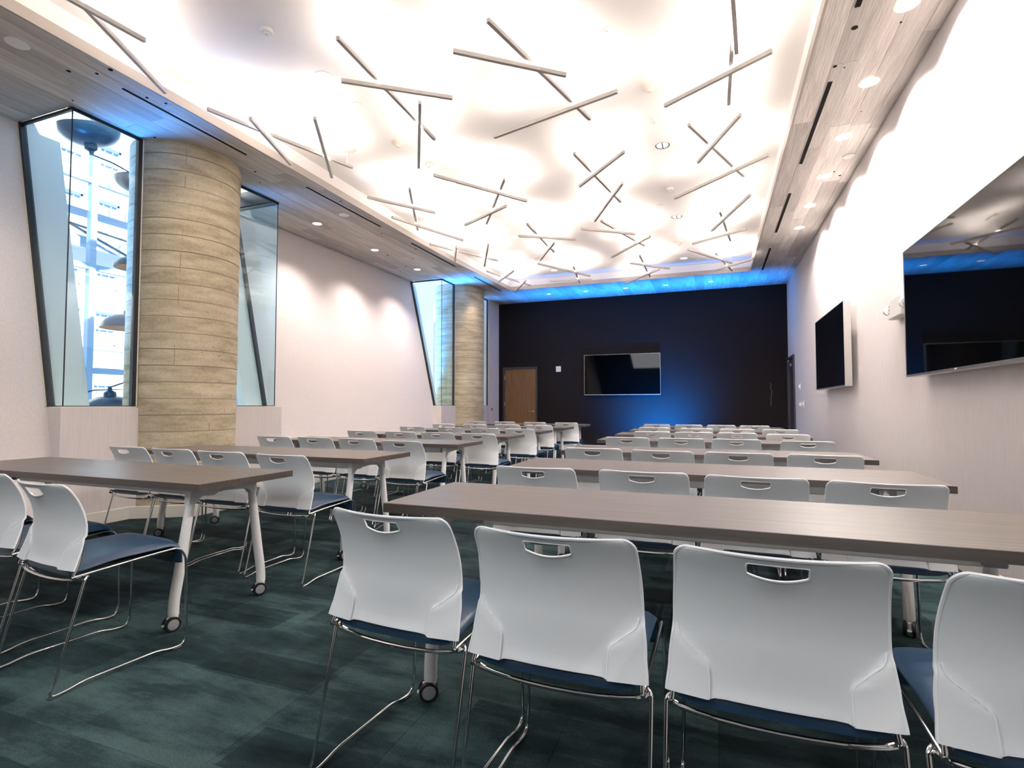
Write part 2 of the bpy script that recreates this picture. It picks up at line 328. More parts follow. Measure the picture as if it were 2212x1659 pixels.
# soffit backing and planks
m = MB()
bl = [(x - .015, y) for y, x in EDGE]
m.prism([(XW, Y0)] + bl + [(-4.47, YB), (XW, YB)], ZS + .016, ZS + .03)
for a, b in ((Y0, BAYS[0][0]), (BAYS[0][1], BAYS[1][0]), (BAYS[1][1], YB)): m.box(-6.5, XW, a, b, ZS + .016, ZS + .03)
m.box(SX + .01, XR + .05, Y0, YB, ZS + .016, ZS + .03); m.box(-4.48, SX + .02, SY + .02, YB, ZS + .016, ZS + .03)
o = m.build('soffit_backing', M_DARKGAP, ceiling)
PW = 0.181; GAP = 0.0022
def plank(x0, x1, y0, y1, clip=None):
    ys = [y0]
    if clip:
        k = max(1, int((y1 - y0) / .35)); ys = [y0 + (y1 - y0) * i / k for i in range(k + 1)]
    else: ys = [y0, y1]
    v = []; f = []; dz = random.uniform(-.0015, .0015); ox, oy = (x0 + x1) / 2, (y0 + y1) / 2
    for y in ys:
        r = min(x1, ex(y) - .004) if clip else x1
        r = max(r, x0 + .002)
        v += [(x0 - ox, y - oy, dz), (r - ox, y - oy, dz), (x0 - ox, y - oy, .016), (r - ox, y - oy, .016)]
    for i in range(len(ys) - 1):
        a = 4 * i; b = a + 4; f += [(a, a + 1, b + 1, b), (a, b, b + 2, a + 2), (a + 1, a + 3, b + 3, b + 1)]
    e = 4 * (len(ys) - 1); f += [(0, 2, 3, 1), (e, e + 1, e + 3, e + 2)]
    p = MB().add(v, f).build('plank', M_PLANK, ceiling); p.location = (ox, oy, ZS)
def run(x0, x1, ya, yb, clip=False):
    y = ya; first = random.uniform(.5, 2.2); 
    while y < yb - .02:
        l = first if first else random.uniform(1.3, 2.6); first = 0
        e = min(yb, y + l)
        if yb - e < .35: e = yb
        plank(x0 + GAP / 2, x1 - GAP / 2, y + GAP / 2, e - GAP / 2, clip); y = e
x = SX
while x < XR - .02: run(x, min(x + PW, XR), Y0 + 2.5, YB); x += PW
x = SX
while x > -4.46 + .02: run(max(x - PW, -4.46), x, SY + .02, YB); x -= PW
x = -4.455
while x > -6.3:
    lo = x - PW
    if x > -4.6: run(lo, x, Y0 + 2.5, SY + .02, True); run(lo, x, SY + .02, YB)
    elif lo > XW + .01: run(lo, x, Y0 + 2.5, YB)
    else:
        lo2 = lo if x < XW + .01 else lo
        if x > XW + .05: run(XW + .01, x, Y0 + 2.5, YB); x = XW + .01; continue
        for a_, b_ in ((Y0 + 2.5, BAYS[0][0] - .012), (BAYS[0][1] + .012, BAYS[1][0] - .012), (BAYS[1][1] + .012, YB)): run(lo, x, a_, b_)
    x = lo

# right wall (with far door opening), back wall, rear wall
m = MB(); m.box(XR, XR + .2, Y0, 12.24, 0, ZC); m.box(XR, XR + .2, 12.24, YB, 2.11, ZC); m.box(XR + .12, XR + .2, 12.24, YB, 0, 2.11); wr = struct(m, 'wall_right', M_WALL)
m = MB(); dx0, dx1 = -5.21, -4.335
m.box(-7.2, dx0, YB, YB + .2, 0, ZC); m.box(dx1, XR + .2, YB, YB + .2, 0, ZC); m.box(dx0, dx1, YB, YB + .2, 2.075, ZC); m.box(dx0, dx1, YB + .1, YB + .2, 0, 2.075)
struct(m, 'wall_back', M_BLACKWALL)
m = MB(); m.box(-7.2, XR + .2, Y0 - .2, Y0, 0, ZC); struct(m, 'wall_rear', M_BLACKWALL)
# slanted left wall, pieces between the window openings
def slab(mb, y0, y1, z0, z1, th=.06):
    a, b = slx(z0), slx(z1); v = [(a, y0, z0), (a, y1, z0), (b, y1, z1), (b, y0, z1), (a - th, y0, z0), (a - th, y1, z0), (b - th, y1, z1), (b - th, y0, z1)]
    mb.add(v, [(0, 1, 2, 3), (4, 7, 6, 5), (0, 4, 5, 1), (1, 5, 6, 2), (2, 6, 7, 3), (3, 7, 4, 0)])
m = MB(); SILL = 1.105
slab(m, Y0, 3.32, SILL - .02, ZC); slab(m, Y0, 2.99, 0, SILL - .02); slab(m, 5.15, 10.22, SILL - .02, ZC); slab(m, 5.55, 10.03, 0, SILL - .02); slab(m, 12.5, YB, SILL - .02, ZC)
m.box(-7.0, -5.38, 12.52, YB - .001, 0, ZC - .2)
struct(m, 'wall_left', M_WALL)
# plinths under the windows
m = MB(); m.box(-6.0, XW + .018, 2.985, 5.56, 0, SILL - .012); struct(m, 'trim_3', M_WALL)
m = MB(); m.box(-6.0, XW + .018, 10.02, 12.5, 0, SILL - .012); struct(m, 'trim_4', M_WALL)
m = MB(); m.box(-6.2, XW - .002, 3.0, 5.54, SILL - .012, SILL); struct(m, 'trim_5', M_TRIMW)
m = MB(); m.box(-6.2, XW - .002, 10.03, 12.5, SILL - .012, SILL); struct(m, 'trim_6', M_TRIMW)
# window heads above the soffit line
m = MB(); m.box(XW - .06, XW - .01, 3.0, 5.46, ZS, ZC + .1); m.box(XW - .06, XW - .01, 10.04, 12.51, ZS, ZC + .1); struct(m, 'trim_7', M_OUTWHITE)
# baseboards
def base(name, pts, h=.12, t=.014):
    b = MB(); P = [Vector((x, y, 0)) for x, y in pts]; n = len(P); outs = []
    for i in range(n):
        d = (P[min(i + 1, n - 1)] - P[max(i - 1, 0)]).normalized(); outs.append(Vector((d.y, -d.x, 0)))
    v = []
    for p, q in zip(P, outs): v += [p, p + Vector((0, 0, h)), p + q * t, p + q * t + Vector((0, 0, h - .004))]
    f = []
    for i in range(n - 1):
        a, c = 4 * i, 4 * i + 4; f += [(a + 2, c + 2, c + 3, a + 3), (a + 1, a + 3, c + 3, c + 1), (a, a + 1, c + 1, c)]
    f += [(0, 2, 3, 1), (4 * n - 4, 4 * n - 3, 4 * n - 1, 4 * n - 2)]
    b.add(v, f); return struct(b, name, M_TRIMW)
fx = slx(0.06)
base('baseboard_left', [(fx + .005, Y0), (fx + .005, 2.98), (XW + .022, 2.99), (XW + .022, 3.60), (-4.90, 3.92), (-4.90, 4.46), (XW + .022, 4.80), (XW + .022, 5.57), (fx + .005, 5.58), (fx + .005, 10.0), (XW + .022, 10.02), (XW + .022, 10.60), (-4.96, 10.93), (-4.96, 11.53), (XW + .03, 11.86), (-5.37, 12.52), (-5.37, YB)])
base('baseboard_back', [(-4.28, YB - .001), (XR, YB - .001)])
base('baseboard_right', [(XR - .001, 12.2), (XR - .001, Y0)])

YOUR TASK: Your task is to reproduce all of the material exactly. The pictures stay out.

ANSWER:
Write part 2 of the bpy script that recreates this picture. It picks up at line 328. More parts follow. Measure the picture as if it were 2212x1659 pixels.
# soffit backing and planks
m = MB()
bl = [(x - .015, y) for y, x in EDGE]
m.prism([(XW, Y0)] + bl + [(-4.47, YB), (XW, YB)], ZS + .016, ZS + .03)
for a, b in ((Y0, BAYS[0][0]), (BAYS[0][1], BAYS[1][0]), (BAYS[1][1], YB)): m.box(-6.5, XW, a, b, ZS + .016, ZS + .03)
m.box(SX + .01, XR + .05, Y0, YB, ZS + .016, ZS + .03); m.box(-4.48, SX + .02, SY + .02, YB, ZS + .016, ZS + .03)
o = m.build('soffit_backing', M_DARKGAP, ceiling)
PW = 0.181; GAP = 0.0022
def plank(x0, x1, y0, y1, clip=None):
    ys = [y0]
    if clip:
        k = max(1, int((y1 - y0) / .35)); ys = [y0 + (y1 - y0) * i / k for i in range(k + 1)]
    else: ys = [y0, y1]
    v = []; f = []; dz = random.uniform(-.0015, .0015); ox, oy = (x0 + x1) / 2, (y0 + y1) / 2
    for y in ys:
        r = min(x1, ex(y) - .004) if clip else x1
        r = max(r, x0 + .002)
        v += [(x0 - ox, y - oy, dz), (r - ox, y - oy, dz), (x0 - ox, y - oy, .016), (r - ox, y - oy, .016)]
    for i in range(len(ys) - 1):
        a = 4 * i; b = a + 4; f += [(a, a + 1, b + 1, b), (a, b, b + 2, a + 2), (a + 1, a + 3, b + 3, b + 1)]
    e = 4 * (len(ys) - 1); f += [(0, 2, 3, 1), (e, e + 1, e + 3, e + 2)]
    p = MB().add(v, f).build('plank', M_PLANK, ceiling); p.location = (ox, oy, ZS)
def run(x0, x1, ya, yb, clip=False):
    y = ya; first = random.uniform(.5, 2.2); 
    while y < yb - .02:
        l = first if first else random.uniform(1.3, 2.6); first = 0
        e = min(yb, y + l)
        if yb - e < .35: e = yb
        plank(x0 + GAP / 2, x1 - GAP / 2, y + GAP / 2, e - GAP / 2, clip); y = e
x = SX
while x < XR - .02: run(x, min(x + PW, XR), Y0 + 2.5, YB); x += PW
x = SX
while x > -4.46 + .02: run(max(x - PW, -4.46), x, SY + .02, YB); x -= PW
x = -4.455
while x > -6.3:
    lo = x - PW
    if x > -4.6: run(lo, x, Y0 + 2.5, SY + .02, True); run(lo, x, SY + .02, YB)
    elif lo > XW + .01: run(lo, x, Y0 + 2.5, YB)
    else:
        lo2 = lo if x < XW + .01 else lo
        if x > XW + .05: run(XW + .01, x, Y0 + 2.5, YB); x = XW + .01; continue
        for a_, b_ in ((Y0 + 2.5, BAYS[0][0] - .012), (BAYS[0][1] + .012, BAYS[1][0] - .012), (BAYS[1][1] + .012, YB)): run(lo, x, a_, b_)
    x = lo

# right wall (with far door opening), back wall, rear wall
m = MB(); m.box(XR, XR + .2, Y0, 12.24, 0, ZC); m.box(XR, XR + .2, 12.24, YB, 2.11, ZC); m.box(XR + .12, XR + .2, 12.24, YB, 0, 2.11); wr = struct(m, 'wall_right', M_WALL)
m = MB(); dx0, dx1 = -5.21, -4.335
m.box(-7.2, dx0, YB, YB + .2, 0, ZC); m.box(dx1, XR + .2, YB, YB + .2, 0, ZC); m.box(dx0, dx1, YB, YB + .2, 2.075, ZC); m.box(dx0, dx1, YB + .1, YB + .2, 0, 2.075)
struct(m, 'wall_back', M_BLACKWALL)
m = MB(); m.box(-7.2, XR + .2, Y0 - .2, Y0, 0, ZC); struct(m, 'wall_rear', M_BLACKWALL)
# slanted left wall, pieces between the window openings
def slab(mb, y0, y1, z0, z1, th=.06):
    a, b = slx(z0), slx(z1); v = [(a, y0, z0), (a, y1, z0), (b, y1, z1), (b, y0, z1), (a - th, y0, z0), (a - th, y1, z0), (b - th, y1, z1), (b - th, y0, z1)]
    mb.add(v, [(0, 1, 2, 3), (4, 7, 6, 5), (0, 4, 5, 1), (1, 5, 6, 2), (2, 6, 7, 3), (3, 7, 4, 0)])
m = MB(); SILL = 1.105
slab(m, Y0, 3.32, SILL - .02, ZC); slab(m, Y0, 2.99, 0, SILL - .02); slab(m, 5.15, 10.22, SILL - .02, ZC); slab(m, 5.55, 10.03, 0, SILL - .02); slab(m, 12.5, YB, SILL - .02, ZC)
m.box(-7.0, -5.38, 12.52, YB - .001, 0, ZC - .2)
struct(m, 'wall_left', M_WALL)
# plinths under the windows
m = MB(); m.box(-6.0, XW + .018, 2.985, 5.56, 0, SILL - .012); struct(m, 'trim_3', M_WALL)
m = MB(); m.box(-6.0, XW + .018, 10.02, 12.5, 0, SILL - .012); struct(m, 'trim_4', M_WALL)
m = MB(); m.box(-6.2, XW - .002, 3.0, 5.54, SILL - .012, SILL); struct(m, 'trim_5', M_TRIMW)
m = MB(); m.box(-6.2, XW - .002, 10.03, 12.5, SILL - .012, SILL); struct(m, 'trim_6', M_TRIMW)
# window heads above the soffit line
m = MB(); m.box(XW - .06, XW - .01, 3.0, 5.46, ZS, ZC + .1); m.box(XW - .06, XW - .01, 10.04, 12.51, ZS, ZC + .1); struct(m, 'trim_7', M_OUTWHITE)
# baseboards
def base(name, pts, h=.12, t=.014):
    b = MB(); P = [Vector((x, y, 0)) for x, y in pts]; n = len(P); outs = []
    for i in range(n):
        d = (P[min(i + 1, n - 1)] - P[max(i - 1, 0)]).normalized(); outs.append(Vector((d.y, -d.x, 0)))
    v = []
    for p, q in zip(P, outs): v += [p, p + Vector((0, 0, h)), p + q * t, p + q * t + Vector((0, 0, h - .004))]
    f = []
    for i in range(n - 1):
        a, c = 4 * i, 4 * i + 4; f += [(a + 2, c + 2, c + 3, a + 3), (a + 1, a + 3, c + 3, c + 1), (a, a + 1, c + 1, c)]
    f += [(0, 2, 3, 1), (4 * n - 4, 4 * n - 3, 4 * n - 1, 4 * n - 2)]
    b.add(v, f); return struct(b, name, M_TRIMW)
fx = slx(0.06)
base('baseboard_left', [(fx + .005, Y0), (fx + .005, 2.98), (XW + .022, 2.99), (XW + .022, 3.60), (-4.90, 3.92), (-4.90, 4.46), (XW + .022, 4.80), (XW + .022, 5.57), (fx + .005, 5.58), (fx + .005, 10.0), (XW + .022, 10.02), (XW + .022, 10.60), (-4.96, 10.93), (-4.96, 11.53), (XW + .03, 11.86), (-5.37, 12.52), (-5.37, YB)])
base('baseboard_back', [(-4.28, YB - .001), (XR, YB - .001)])
base('baseboard_right', [(XR - .001, 12.2), (XR - .001, Y0)])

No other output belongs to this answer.